Event is free, just bring your own car and helmet
By Barb Pert Templeton
Growing up in Marine City and enjoying the annual Maritime Days Festival brought Melisa Blanchard lots of special memories over the years, many that she still holds in her heart today.
When she heard a new group of volunteers was trying to revamp the popular festival, she not only jumped on board but she recruited her family and her employer to take part too.
As the office manager at Foam All, a spray and insulation company in Marine City, Blanchard asked the owners to be a festival sponsor but that wasn’t all she asked.
“I didn’t want to just give them a check I wanted to do an event too,” Blanchard said, noting that the owners were all for it.
Now the company has purchased a pair of brand-new electric vehicles that will be given away to the winners of two heats for the Kids Electric Demo Derby.
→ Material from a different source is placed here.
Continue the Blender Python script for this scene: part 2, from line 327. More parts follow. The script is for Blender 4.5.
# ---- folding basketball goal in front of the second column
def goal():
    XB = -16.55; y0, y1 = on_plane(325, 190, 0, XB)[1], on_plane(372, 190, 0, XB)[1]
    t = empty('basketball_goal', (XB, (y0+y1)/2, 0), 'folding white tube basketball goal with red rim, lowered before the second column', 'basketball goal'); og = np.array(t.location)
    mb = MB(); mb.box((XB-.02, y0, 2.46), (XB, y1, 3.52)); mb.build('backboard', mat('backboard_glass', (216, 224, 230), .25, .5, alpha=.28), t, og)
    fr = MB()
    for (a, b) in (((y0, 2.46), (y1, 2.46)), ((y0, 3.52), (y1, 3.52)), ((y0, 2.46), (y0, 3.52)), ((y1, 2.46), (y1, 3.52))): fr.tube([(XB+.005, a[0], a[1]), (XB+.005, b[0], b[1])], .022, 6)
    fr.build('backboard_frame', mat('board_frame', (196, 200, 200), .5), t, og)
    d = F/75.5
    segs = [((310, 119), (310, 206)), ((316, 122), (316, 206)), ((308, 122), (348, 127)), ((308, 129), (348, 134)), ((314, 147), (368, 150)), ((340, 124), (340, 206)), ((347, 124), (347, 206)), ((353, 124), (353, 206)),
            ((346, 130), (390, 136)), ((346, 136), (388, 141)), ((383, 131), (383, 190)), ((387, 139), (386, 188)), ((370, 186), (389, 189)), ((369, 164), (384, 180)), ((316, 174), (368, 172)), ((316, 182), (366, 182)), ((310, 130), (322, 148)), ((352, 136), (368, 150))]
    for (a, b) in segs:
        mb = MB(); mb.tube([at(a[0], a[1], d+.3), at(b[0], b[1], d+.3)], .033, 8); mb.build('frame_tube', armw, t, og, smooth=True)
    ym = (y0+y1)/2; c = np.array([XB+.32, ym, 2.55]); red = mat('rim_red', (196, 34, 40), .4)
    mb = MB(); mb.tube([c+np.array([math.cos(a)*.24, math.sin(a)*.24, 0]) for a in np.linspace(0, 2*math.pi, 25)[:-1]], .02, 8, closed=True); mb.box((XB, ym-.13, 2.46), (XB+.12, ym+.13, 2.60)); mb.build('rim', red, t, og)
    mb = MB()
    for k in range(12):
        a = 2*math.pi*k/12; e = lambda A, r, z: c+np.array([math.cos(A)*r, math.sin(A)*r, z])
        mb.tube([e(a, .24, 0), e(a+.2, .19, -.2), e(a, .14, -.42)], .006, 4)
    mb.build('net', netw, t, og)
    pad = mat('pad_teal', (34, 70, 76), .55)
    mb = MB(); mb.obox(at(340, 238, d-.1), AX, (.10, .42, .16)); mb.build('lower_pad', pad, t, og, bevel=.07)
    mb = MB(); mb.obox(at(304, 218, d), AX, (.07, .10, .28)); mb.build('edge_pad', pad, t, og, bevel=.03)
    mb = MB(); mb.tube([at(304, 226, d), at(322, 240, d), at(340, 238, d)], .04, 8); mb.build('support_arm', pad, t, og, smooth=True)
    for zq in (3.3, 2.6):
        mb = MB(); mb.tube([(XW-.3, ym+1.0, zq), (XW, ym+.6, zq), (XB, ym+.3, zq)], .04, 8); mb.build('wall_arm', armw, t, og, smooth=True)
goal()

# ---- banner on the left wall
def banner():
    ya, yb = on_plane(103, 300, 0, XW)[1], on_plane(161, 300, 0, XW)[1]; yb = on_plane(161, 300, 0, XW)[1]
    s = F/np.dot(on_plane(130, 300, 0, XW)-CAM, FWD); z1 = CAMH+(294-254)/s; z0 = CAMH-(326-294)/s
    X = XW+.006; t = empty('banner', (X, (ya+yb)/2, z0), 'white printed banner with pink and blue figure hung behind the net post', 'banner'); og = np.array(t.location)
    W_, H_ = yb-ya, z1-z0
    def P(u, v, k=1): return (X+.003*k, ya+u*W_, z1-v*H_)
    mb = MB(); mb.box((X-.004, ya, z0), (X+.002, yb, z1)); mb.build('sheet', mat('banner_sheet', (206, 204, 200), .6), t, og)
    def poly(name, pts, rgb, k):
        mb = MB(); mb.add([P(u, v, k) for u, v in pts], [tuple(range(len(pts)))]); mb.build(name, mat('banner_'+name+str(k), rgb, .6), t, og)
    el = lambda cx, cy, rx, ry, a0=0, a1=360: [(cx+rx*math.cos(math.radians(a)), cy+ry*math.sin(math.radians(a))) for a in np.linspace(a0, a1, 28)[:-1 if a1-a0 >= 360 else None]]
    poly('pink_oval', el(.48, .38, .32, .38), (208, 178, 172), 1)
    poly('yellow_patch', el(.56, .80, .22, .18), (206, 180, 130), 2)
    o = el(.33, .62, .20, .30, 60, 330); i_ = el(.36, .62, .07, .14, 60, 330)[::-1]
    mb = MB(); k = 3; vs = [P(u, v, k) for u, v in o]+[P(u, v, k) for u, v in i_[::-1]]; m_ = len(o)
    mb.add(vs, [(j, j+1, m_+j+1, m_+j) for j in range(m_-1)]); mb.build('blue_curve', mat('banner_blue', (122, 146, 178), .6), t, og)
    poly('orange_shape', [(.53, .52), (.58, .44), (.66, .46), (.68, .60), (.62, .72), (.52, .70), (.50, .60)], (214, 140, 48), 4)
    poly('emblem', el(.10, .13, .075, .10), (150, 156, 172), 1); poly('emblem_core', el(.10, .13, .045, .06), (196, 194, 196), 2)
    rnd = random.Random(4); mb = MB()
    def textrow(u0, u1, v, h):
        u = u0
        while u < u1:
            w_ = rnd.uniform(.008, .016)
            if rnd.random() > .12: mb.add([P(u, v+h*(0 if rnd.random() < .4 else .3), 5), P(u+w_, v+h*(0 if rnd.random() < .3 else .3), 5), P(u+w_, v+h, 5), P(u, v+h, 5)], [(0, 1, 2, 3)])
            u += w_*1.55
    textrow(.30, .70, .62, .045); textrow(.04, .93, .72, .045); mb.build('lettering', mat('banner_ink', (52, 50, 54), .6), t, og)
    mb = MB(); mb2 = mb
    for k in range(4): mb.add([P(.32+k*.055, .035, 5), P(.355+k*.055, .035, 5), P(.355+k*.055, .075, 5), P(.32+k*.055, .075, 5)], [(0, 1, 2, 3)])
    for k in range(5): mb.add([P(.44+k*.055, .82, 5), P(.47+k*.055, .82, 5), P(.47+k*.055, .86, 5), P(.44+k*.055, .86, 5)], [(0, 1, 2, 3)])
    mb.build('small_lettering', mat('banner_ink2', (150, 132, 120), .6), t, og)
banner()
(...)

The free event, that simply asks kids ages 3 to 10 to show up downtown with their electric vehicles and a helmet, will be run by the Blanchard family. Melisa and her husband, Bob, and their two children will be registering participants, tying balloons on the back of vehicles and running the actual event on Saturday, Aug. 3 at 4:00 p.m.

All the information about the event is being shared via this flyer for Maritime Days.
Melisa Blanchard said the demo derby was a very popular draw at the festival over the years but organizers dropped it from the schedule in 2018. When she began volunteering last year they decided to bring the contest back to Maritime Days.
The event is organized in two parts with children ages 3 to 5 competing and then a second contest for children ages 6 to 10. The basic premise is for each young driver to try and keep the balloon, tied on the back of their vehicle, in tact and unbroken.
“We line them up and they go out there and they bump into each other trying to pop the balloons,” Melisa Blanchard said. “They can’t use their hands and their feet must stay inside the vehicle at all times.”
The child with the last balloon still inflated on their vehicle at the end of the competition will win the new electric vehicle.
The skill level of the drivers varies, with the youngers ones usually less aggressive about breaking the balloons but it’s always fun to watch, Melisa Blanchard said.
The event did have a larger following in the past and the turnout was small last year, four drivers for each age bracket, but Melisa Blanchard is hopeful that more kids will come out and enjoy the fun this year.

“We do it in the middle of the X games, right after they practice and before their show, so there’s a big crowd there,” she said. “And this is nice because it holds the people there and provides a little more excitement and it gives the kids something to do.”
A few basic rules call for the electric vehicle to be a ride-in not sit-on unit, no four-wheelers or motorcycle type vehicles are allowed. The vehicle cannot be altered, for example a unit with a lawnmower motor installed to make it go faster is against the rules.
“It has to have the original equipment, it can’t be souped-up,” Melisa Blanchard said.
Registration on site begins at 4 p.m.